What is the usual position in respect of renewal?
It is common to have renewal periods that are subject to agreement between the parties; options that are exercisable unilaterally are less common. Renewal periods vary depending on the operator and are driven by their own operational needs. Renewal periods as part of an HMA are often negotiated as part of any agreed future capital improvement program for the hotel asset.
Australia
Is there a standard fee structure for HMAs (eg base + incentive)?
HMA fee structures typically comprise a percentage of gross annual revenue (base fees), and a sliding scale percentage of the adjusted gross operating profit, where the operator meets profitability thresholds (incentive fee). The fee structure will depend on various factors including the extent to which the operator or the hotel owner contribute to capital and operational costs of the hotel over the term of the HMA.
What other fees and charges are there (such as royalties, accounting, marketing, license fees, etc.)?
Depending on the parties and type of hotel, marketing contributions and/or fees for use of services such as accounting, software, reservation networks or intellectual property (including branding) may be payable.
Are owners typically required to set aside funds for fixtures and fittings?
Yes. Owners are typically required to make furniture, fitting and equipment (FF&E) contributions for general repairs and maintenance of the hotel, and any other budgeted capital expenditures.
Australia
What are the standard rights / restrictions in respect of transfer / sale of the hotel?
The rights and restrictions applicable to the transfer/sale of the hotel depend on the operator and the asset. For major operators and/or landmark assets, the consent of the operator is commonly required for the hotel to be sold or transferred. Otherwise, the owner is usually permitted to transfer or sell the hotel without the consent of the operator.
When a managed hotel is sold (either asset or share deal), is it usual in the jurisdiction that either the Operator's consent is required for the sale, or that the hotel may only be sold if the HMA transfers with the hotel?
Both. In relation to the requirement for the consent of the operator, see above – it depends on the operator and the asset; however, commonly with marquee hotels operated by international hotel operators, their consent is usually required, and commonly provided if the purchaser agrees to be bound by the HMA following the sale of the hotel.

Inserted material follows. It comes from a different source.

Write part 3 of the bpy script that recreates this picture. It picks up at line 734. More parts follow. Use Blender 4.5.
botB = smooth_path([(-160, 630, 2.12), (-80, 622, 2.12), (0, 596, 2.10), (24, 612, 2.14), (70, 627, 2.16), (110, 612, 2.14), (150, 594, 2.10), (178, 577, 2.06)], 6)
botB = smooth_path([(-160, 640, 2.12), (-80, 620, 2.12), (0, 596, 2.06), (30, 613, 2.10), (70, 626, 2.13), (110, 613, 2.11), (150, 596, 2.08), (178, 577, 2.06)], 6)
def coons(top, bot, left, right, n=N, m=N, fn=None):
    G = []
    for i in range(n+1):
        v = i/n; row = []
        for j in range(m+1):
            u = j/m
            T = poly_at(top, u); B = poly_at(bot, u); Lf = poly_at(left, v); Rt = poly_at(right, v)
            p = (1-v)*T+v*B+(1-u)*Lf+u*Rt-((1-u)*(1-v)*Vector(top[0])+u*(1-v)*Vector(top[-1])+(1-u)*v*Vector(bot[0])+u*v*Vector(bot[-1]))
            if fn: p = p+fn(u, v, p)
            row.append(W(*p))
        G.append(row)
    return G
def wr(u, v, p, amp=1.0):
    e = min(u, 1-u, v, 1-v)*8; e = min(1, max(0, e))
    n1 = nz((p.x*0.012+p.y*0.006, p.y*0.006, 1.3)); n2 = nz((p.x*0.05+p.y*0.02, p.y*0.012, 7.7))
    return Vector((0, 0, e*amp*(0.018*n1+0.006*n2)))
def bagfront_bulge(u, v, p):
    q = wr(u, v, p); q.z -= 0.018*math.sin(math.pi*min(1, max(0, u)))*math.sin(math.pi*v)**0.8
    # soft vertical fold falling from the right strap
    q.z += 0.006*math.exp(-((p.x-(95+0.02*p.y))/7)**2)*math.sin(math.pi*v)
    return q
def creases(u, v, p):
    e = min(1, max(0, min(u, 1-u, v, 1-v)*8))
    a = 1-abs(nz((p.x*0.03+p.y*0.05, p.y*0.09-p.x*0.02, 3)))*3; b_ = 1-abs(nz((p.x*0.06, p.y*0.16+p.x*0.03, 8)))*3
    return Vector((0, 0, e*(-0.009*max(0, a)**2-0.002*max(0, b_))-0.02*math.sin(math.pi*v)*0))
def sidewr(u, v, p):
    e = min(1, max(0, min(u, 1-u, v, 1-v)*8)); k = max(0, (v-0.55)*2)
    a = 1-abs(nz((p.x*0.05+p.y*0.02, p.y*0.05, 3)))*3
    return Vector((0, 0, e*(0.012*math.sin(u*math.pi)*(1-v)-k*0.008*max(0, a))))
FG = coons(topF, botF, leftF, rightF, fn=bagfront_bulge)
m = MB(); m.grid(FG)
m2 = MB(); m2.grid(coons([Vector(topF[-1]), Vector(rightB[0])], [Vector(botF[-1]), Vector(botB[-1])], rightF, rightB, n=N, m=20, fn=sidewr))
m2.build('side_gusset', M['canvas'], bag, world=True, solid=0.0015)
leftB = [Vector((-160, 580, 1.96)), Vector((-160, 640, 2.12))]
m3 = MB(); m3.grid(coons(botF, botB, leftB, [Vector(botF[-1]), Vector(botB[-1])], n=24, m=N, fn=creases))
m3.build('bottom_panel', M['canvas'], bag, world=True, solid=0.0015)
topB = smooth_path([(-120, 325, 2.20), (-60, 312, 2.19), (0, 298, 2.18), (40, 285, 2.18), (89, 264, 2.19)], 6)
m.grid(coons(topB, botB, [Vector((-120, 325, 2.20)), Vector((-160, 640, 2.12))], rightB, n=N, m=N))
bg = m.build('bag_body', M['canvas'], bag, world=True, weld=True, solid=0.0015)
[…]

Whether this is the case with other operators, or if the owner can sell the hotel property with vacant possession will depend on the terms of the HMA.
For taxation reasons, hotels are commonly sold with the HMAs in place, even if these can be terminated after settlement. Taxation advice should be sought as part of any hotel acquisition or disposal.
Do HMAs commonly include a right of first refusal for the operator to purchase the hotel?
It depends on the operator and the asset. Some operators also own hotels and therefore like to have a first right of refusal, while other organizations that are simply operators do not seek such a right.
Is it usual to include provisions which enable the sale of the property with vacant possession ie without the brand?
As above, these depends on the terms of the HMA and the operator. There are different tax consequences arising if the hotel property is sold with vacant possession and taxation advice should be sought as part of any hotel disposal.